In prime brokerage rankings wars, Credit Suisse had long run a distant fourth or lower, behind Goldman Sachs, Morgan Stanley and others.

However, following a strong resurgence over the past 18 months, most industry estimates pitch it at or near the top of the heap even as incumbents have rallied and regained some market share.

The Swiss bank's turning point ironically came amid the depths of the financial crisis when, following Lehman Brothers' collapse in September 2008, hedge funds feared a "bank run" next on Morgan Stanley and Goldman Sachs. A lot was up for grabs. Still, Credit Suisse selectively took in only some 70 additional clients, taking its total tally to 470.

In 2008 and 2009, "the previously sleepy prime brokerage business woke up to some new realities", says Philip Vasan, Credit Suisse's unit head.

Under his stewardship since 2003, Credit Suisse has pursued a "hand-picked client base" that placed a premium on quality and safety, compared with other banks that took a more "mass market" approach, he says.

Deutsche Bank's prime brokerage business has been another beneficiary of the market turmoil. Its hedge fund market share has surged over 18 months, according to its unit co-heads Barry Bausano and Jonathan Hitchon.

Making headway

"The business environment is tremendous. 2009 was our best year ever despite a fall in industry-wide aggregate revenues," says Bausano. Deutsche continues to make headway in 2010.

The ascent of these European banks has rocked the prime brokerage landscape and upended the duopoly of Goldman Sachs and Morgan Stanley that dates back to the early 2000s. But as the markets have stabilised Goldman and Morgan are on the offence again.

For example Morgan's average client balances rose 10 per cent and 14 per cent during the second and third quarters of 2009 respectively. A number of key franchise clients have returned. "This is an environment that plays to our strong heritage and continued clients' rankings as one of the leading global prime brokerage providers," says Alex Ehrlich, Morgan Stanley's global head of prime brokerage.

As unprecedented market forces largely drove the shift in favour of the European banks, it is only logical to question whether the duopoly will reassert itself once the dust settles. Will the change stick?

The expectation is that it will, and here is why: prime brokerage is a relationship business and some new loyalties were forged during the crisis that will not disappear as the financial system recovers.

Over the next few years, look for hedge fund assets to continually be spread out among multiple brokerages and custody banks. "The multi-prime trend is here to stay," says Stu Hendel, head of prime brokerage at UBS. He adds: "There's plenty of business up for grabs as hedge fund clients of large prime brokers diversify their assets."

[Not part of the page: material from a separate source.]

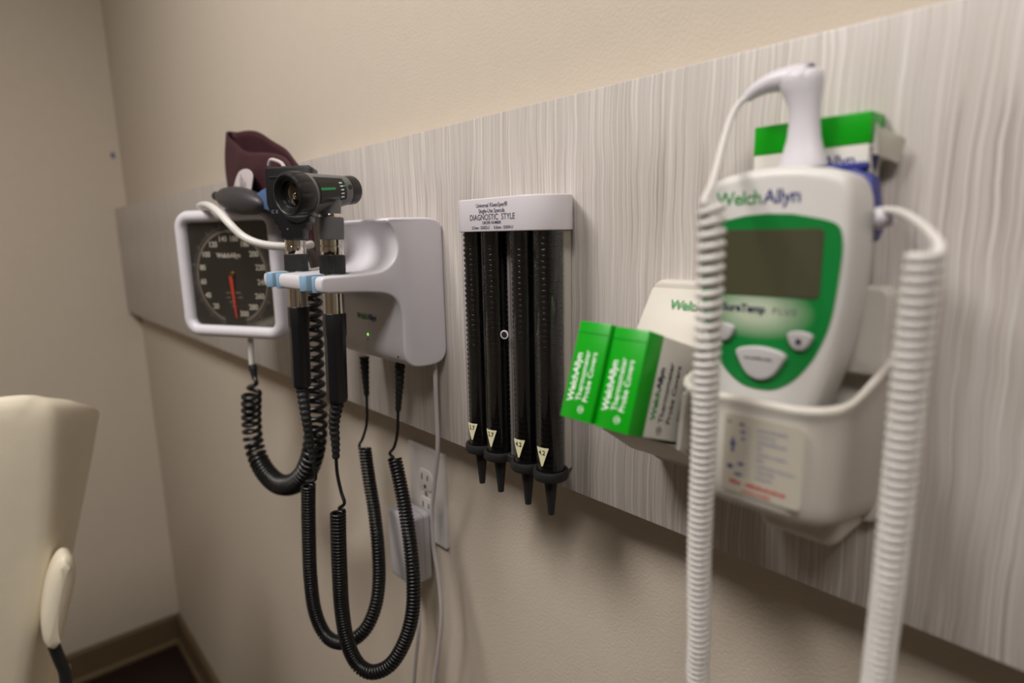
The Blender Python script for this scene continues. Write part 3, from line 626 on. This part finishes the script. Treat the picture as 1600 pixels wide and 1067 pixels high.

Research analyst Matt Simon of the Tabb Group says hedge funds with more than $3 billion (Dh11.1 billion) now have 4.8 prime broker relationships apiece, compared with 3.7 in 2008.

While this has opened doors for new entrants to gain market share, there is also more competition to get the business and make money on it, says Simon. Not surprisingly, AllianceBernstein analyst Brad Hintz expects a 52 per cent drop in prime broker earnings. And due to a host of reasons, the cost of running prime brokerage has gone up.

Client loyalty

That means each broker must work harder on building client loyalty and selling enhanced services. All told, prime brokers are expanding their product range, their geographic reach and their sales capability, notably in Asia. Goldman and Morgan are pressing ahead to further solidify their dominance in equities, and both Credit Suisse and Deutsche are touting more diversified platforms.

"With hedge fund investors in mind, we run this place as a conservative investment portfolio," Vasan says. Both Goldman and Morgan have established "bankruptcy remote" group custodian structures for client cash and securities.

Each prime broker is vying for a large piece of the new fund business that is going live by this spring. Vasan says his firm is involved in virtually all of the "major launches" of 2010. Goldman's involvement is on "80-90 per cent of relevant" new funds, says John Willian, who leads the prime brokerage unit with James Paradise.

Separately, Deutsche recently launched its emerging managers platform that allows it to cross-sell various services to start-ups.

Looking forward, Goldman's Willian says: "One of the big changes over the next five years will be towards OTC clearing." Brokers will look for a way to integrate OTC and futures products clearing with the broader prime brokerage business, he adds.

The prime brokerage business remains material and profitable for Goldman, Willian says.